Here's another kicker: Windows 8 won't end Windows 7's strong run. A year after Windows 7 went on sale, the previous version -- Vista, Microsoft's biggest disaster -- sold on just 53 million new PCs. But there will be 168 million new Windows 7 PCs sold next year, Gartner forecasts.

Windows 8 is not expected to significantly disrupt Windows 7 sales until 2014.

"Adoption is going to be slow," said Frank Gillett, an analyst at Forrester Research. "Microsoft is making appropriate, significant changes to Windows, but it's going to be challenging for customers to embrace it wholeheartedly. It will be a rough year -- not just a rough quarter -- for Windows 8."

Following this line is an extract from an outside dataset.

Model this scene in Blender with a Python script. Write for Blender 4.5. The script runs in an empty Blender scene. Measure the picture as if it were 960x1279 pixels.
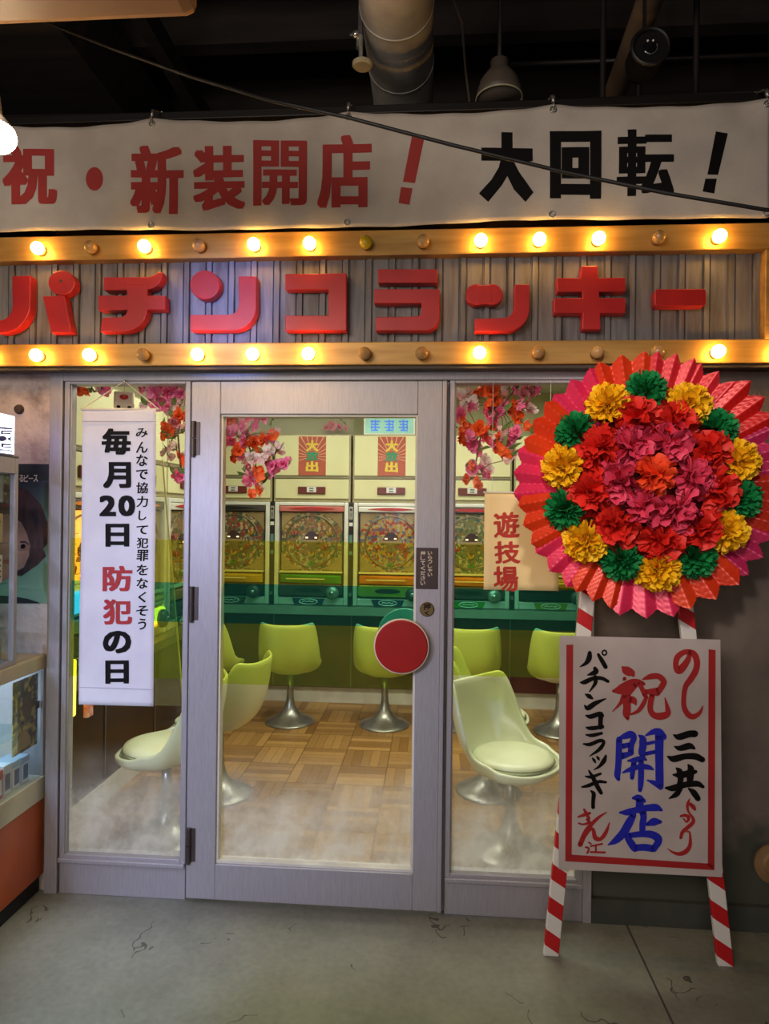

Microsoft's giant marketing machine missed an opportunity to get the positive message out early about Windows 8, Gillett thinks. The company hasn't advertised the new operating system ahead of its release, which Gillett said could have prepared users for the new look. As a result, it will take time for customers to digest just how radically different it is.

Even if Windows 8 isn't an instant success, most analysts expect it to sell well over the long haul. Windows is the most ubiquitous operating system in the world, after all.

But is this the operating system that will turn every kind of device into a PC, including tablets? That's what Microsoft is hoping. Faced with stiff competition from Apple and Google, though, Microsoft might have to wait until the next version of Windows to really make a dent.

"Ultimately, Windows 8 will sell well," Gillett said. "But it won't blow the doors off."